[begin Items]
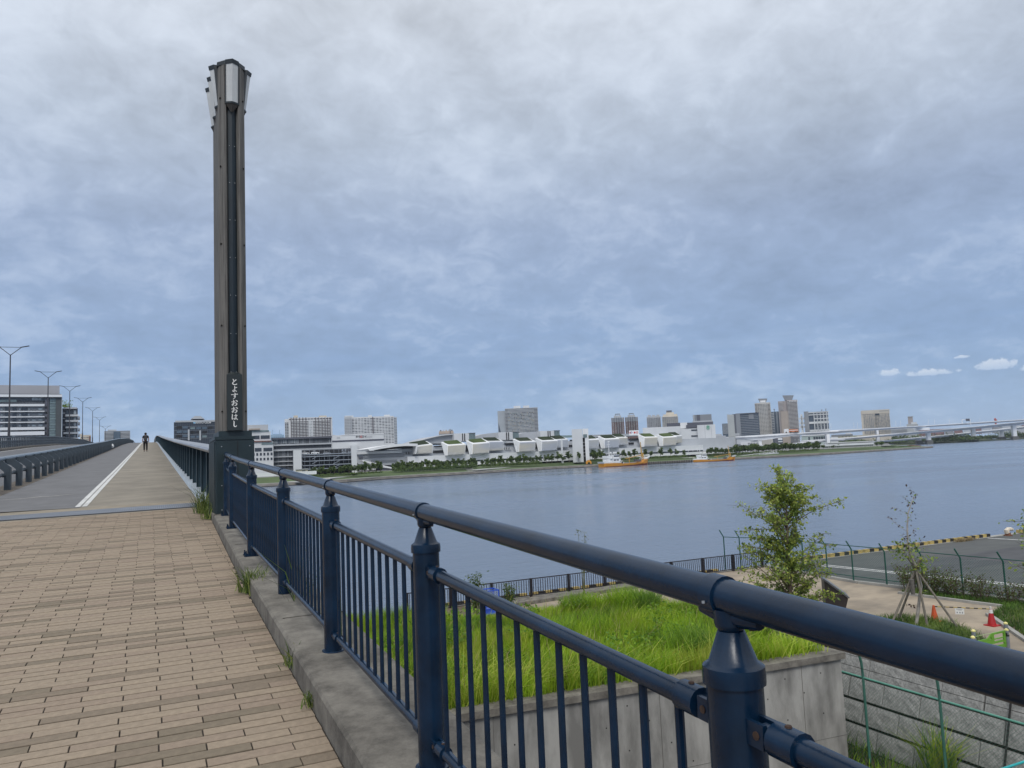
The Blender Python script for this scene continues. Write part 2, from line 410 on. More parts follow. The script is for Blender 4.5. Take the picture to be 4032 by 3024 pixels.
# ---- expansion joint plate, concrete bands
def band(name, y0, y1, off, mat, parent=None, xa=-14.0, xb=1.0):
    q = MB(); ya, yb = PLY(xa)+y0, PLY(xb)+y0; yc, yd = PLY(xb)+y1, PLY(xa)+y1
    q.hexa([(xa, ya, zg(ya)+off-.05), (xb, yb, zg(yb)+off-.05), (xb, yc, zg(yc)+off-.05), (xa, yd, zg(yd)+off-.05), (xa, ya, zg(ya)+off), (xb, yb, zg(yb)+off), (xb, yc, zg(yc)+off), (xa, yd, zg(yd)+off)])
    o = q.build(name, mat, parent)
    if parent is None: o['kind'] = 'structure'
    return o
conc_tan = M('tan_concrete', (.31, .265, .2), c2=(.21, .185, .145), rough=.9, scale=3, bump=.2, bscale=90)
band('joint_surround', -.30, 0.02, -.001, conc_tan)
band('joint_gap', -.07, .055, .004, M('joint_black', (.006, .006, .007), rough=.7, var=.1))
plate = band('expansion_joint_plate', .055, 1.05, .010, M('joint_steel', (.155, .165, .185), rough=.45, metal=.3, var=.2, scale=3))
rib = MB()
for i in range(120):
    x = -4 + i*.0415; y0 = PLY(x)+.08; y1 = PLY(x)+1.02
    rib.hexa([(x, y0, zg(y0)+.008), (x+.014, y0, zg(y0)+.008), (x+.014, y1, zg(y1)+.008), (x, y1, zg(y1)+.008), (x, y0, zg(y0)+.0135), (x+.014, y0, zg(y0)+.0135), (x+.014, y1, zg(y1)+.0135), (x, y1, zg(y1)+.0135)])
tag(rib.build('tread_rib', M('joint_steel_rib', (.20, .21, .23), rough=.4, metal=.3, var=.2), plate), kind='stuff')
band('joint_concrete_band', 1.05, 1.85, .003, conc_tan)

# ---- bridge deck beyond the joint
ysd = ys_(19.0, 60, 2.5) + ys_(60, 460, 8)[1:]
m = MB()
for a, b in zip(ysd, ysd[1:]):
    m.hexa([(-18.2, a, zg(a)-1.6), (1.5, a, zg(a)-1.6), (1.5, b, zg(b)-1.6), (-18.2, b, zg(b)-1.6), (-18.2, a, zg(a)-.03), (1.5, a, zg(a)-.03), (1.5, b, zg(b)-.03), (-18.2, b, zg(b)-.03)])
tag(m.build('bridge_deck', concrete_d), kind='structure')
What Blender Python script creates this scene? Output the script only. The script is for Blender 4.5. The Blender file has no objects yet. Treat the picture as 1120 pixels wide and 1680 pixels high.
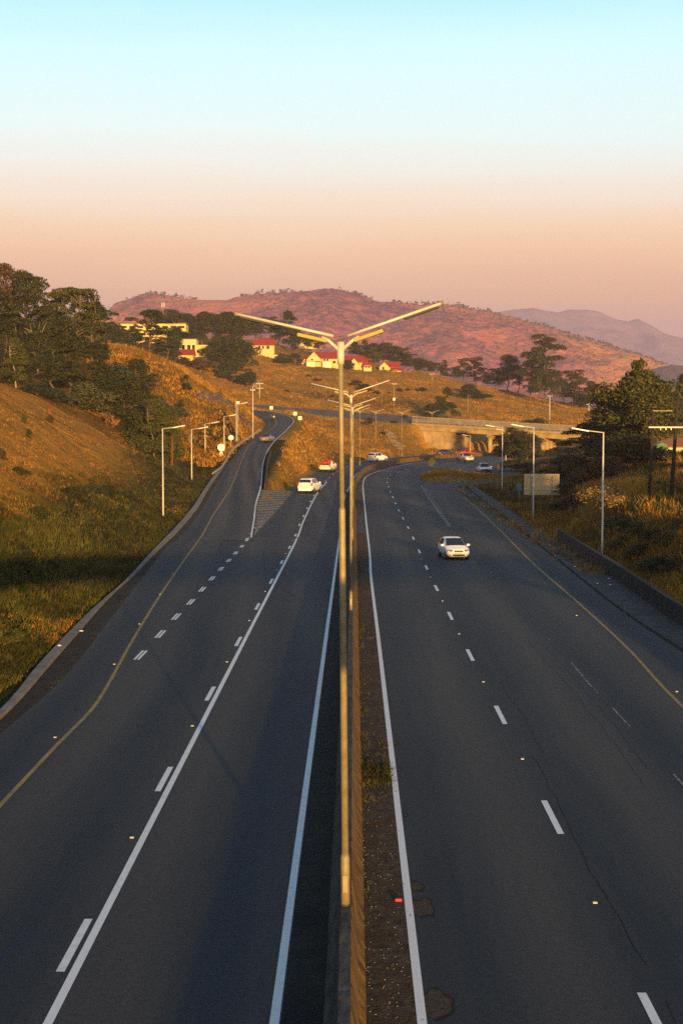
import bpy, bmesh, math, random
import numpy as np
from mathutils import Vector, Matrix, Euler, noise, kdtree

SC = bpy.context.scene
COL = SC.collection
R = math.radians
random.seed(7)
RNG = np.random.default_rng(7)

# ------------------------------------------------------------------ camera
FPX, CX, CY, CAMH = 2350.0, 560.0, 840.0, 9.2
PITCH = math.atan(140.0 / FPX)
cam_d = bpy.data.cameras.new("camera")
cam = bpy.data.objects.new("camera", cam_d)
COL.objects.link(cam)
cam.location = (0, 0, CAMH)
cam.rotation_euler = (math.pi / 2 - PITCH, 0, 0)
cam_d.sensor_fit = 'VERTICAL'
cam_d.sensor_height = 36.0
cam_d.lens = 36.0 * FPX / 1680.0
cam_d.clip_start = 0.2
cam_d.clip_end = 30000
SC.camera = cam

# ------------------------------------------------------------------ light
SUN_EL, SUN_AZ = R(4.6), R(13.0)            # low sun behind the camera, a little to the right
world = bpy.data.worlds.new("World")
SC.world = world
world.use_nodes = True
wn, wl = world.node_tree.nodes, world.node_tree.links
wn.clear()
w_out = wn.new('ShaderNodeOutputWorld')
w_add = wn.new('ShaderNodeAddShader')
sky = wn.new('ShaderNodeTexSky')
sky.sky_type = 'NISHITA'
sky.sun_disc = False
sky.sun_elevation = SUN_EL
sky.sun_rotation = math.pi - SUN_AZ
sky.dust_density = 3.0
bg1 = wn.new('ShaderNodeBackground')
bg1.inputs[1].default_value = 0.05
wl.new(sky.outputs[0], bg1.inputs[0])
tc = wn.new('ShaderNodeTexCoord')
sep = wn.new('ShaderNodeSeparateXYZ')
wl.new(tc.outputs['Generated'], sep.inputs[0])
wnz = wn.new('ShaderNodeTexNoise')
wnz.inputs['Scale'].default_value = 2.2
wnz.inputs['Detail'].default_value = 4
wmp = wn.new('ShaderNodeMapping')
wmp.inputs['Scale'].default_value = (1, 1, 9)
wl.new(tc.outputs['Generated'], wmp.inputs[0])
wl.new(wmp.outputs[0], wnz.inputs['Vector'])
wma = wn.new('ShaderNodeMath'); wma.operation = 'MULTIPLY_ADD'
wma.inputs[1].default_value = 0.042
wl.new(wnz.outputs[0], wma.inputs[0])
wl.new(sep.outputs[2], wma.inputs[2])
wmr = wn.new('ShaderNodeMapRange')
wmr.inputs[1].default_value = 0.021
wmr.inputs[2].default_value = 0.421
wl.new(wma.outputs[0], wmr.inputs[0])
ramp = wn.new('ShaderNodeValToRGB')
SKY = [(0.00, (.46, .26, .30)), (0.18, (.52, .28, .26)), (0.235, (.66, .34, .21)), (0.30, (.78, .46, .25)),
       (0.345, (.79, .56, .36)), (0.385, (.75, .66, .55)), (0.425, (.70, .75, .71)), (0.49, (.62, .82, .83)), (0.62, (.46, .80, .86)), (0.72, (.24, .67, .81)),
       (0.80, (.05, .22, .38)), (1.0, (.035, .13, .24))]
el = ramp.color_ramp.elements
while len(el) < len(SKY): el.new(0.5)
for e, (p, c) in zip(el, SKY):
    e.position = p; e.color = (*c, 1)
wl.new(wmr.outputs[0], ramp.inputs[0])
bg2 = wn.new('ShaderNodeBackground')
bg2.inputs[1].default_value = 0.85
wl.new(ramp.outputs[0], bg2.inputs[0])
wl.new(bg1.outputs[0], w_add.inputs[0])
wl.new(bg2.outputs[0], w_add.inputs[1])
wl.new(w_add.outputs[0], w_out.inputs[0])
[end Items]
▸ The request
Write down every line from the opening of the listing to the line with "tag(m.build('bridge_deck', concrete_d), kind='structure')", both included, and nothing else; the pictures are omitted.

▸ Answer in full
The Blender Python script for this scene continues. Write part 2, from line 410 on. More parts follow. The script is for Blender 4.5. Take the picture to be 4032 by 3024 pixels.
# ---- expansion joint plate, concrete bands
def band(name, y0, y1, off, mat, parent=None, xa=-14.0, xb=1.0):
    q = MB(); ya, yb = PLY(xa)+y0, PLY(xb)+y0; yc, yd = PLY(xb)+y1, PLY(xa)+y1
    q.hexa([(xa, ya, zg(ya)+off-.05), (xb, yb, zg(yb)+off-.05), (xb, yc, zg(yc)+off-.05), (xa, yd, zg(yd)+off-.05), (xa, ya, zg(ya)+off), (xb, yb, zg(yb)+off), (xb, yc, zg(yc)+off), (xa, yd, zg(yd)+off)])
    o = q.build(name, mat, parent)
    if parent is None: o['kind'] = 'structure'
    return o
conc_tan = M('tan_concrete', (.31, .265, .2), c2=(.21, .185, .145), rough=.9, scale=3, bump=.2, bscale=90)
band('joint_surround', -.30, 0.02, -.001, conc_tan)
band('joint_gap', -.07, .055, .004, M('joint_black', (.006, .006, .007), rough=.7, var=.1))
plate = band('expansion_joint_plate', .055, 1.05, .010, M('joint_steel', (.155, .165, .185), rough=.45, metal=.3, var=.2, scale=3))
rib = MB()
for i in range(120):
    x = -4 + i*.0415; y0 = PLY(x)+.08; y1 = PLY(x)+1.02
    rib.hexa([(x, y0, zg(y0)+.008), (x+.014, y0, zg(y0)+.008), (x+.014, y1, zg(y1)+.008), (x, y1, zg(y1)+.008), (x, y0, zg(y0)+.0135), (x+.014, y0, zg(y0)+.0135), (x+.014, y1, zg(y1)+.0135), (x, y1, zg(y1)+.0135)])
tag(rib.build('tread_rib', M('joint_steel_rib', (.20, .21, .23), rough=.4, metal=.3, var=.2), plate), kind='stuff')
band('joint_concrete_band', 1.05, 1.85, .003, conc_tan)

# ---- bridge deck beyond the joint
ysd = ys_(19.0, 60, 2.5) + ys_(60, 460, 8)[1:]
m = MB()
for a, b in zip(ysd, ysd[1:]):
    m.hexa([(-18.2, a, zg(a)-1.6), (1.5, a, zg(a)-1.6), (1.5, b, zg(b)-1.6), (-18.2, b, zg(b)-1.6), (-18.2, a, zg(a)-.03), (1.5, a, zg(a)-.03), (1.5, b, zg(b)-.03), (-18.2, b, zg(b)-.03)])
tag(m.build('bridge_deck', concrete_d), kind='structure')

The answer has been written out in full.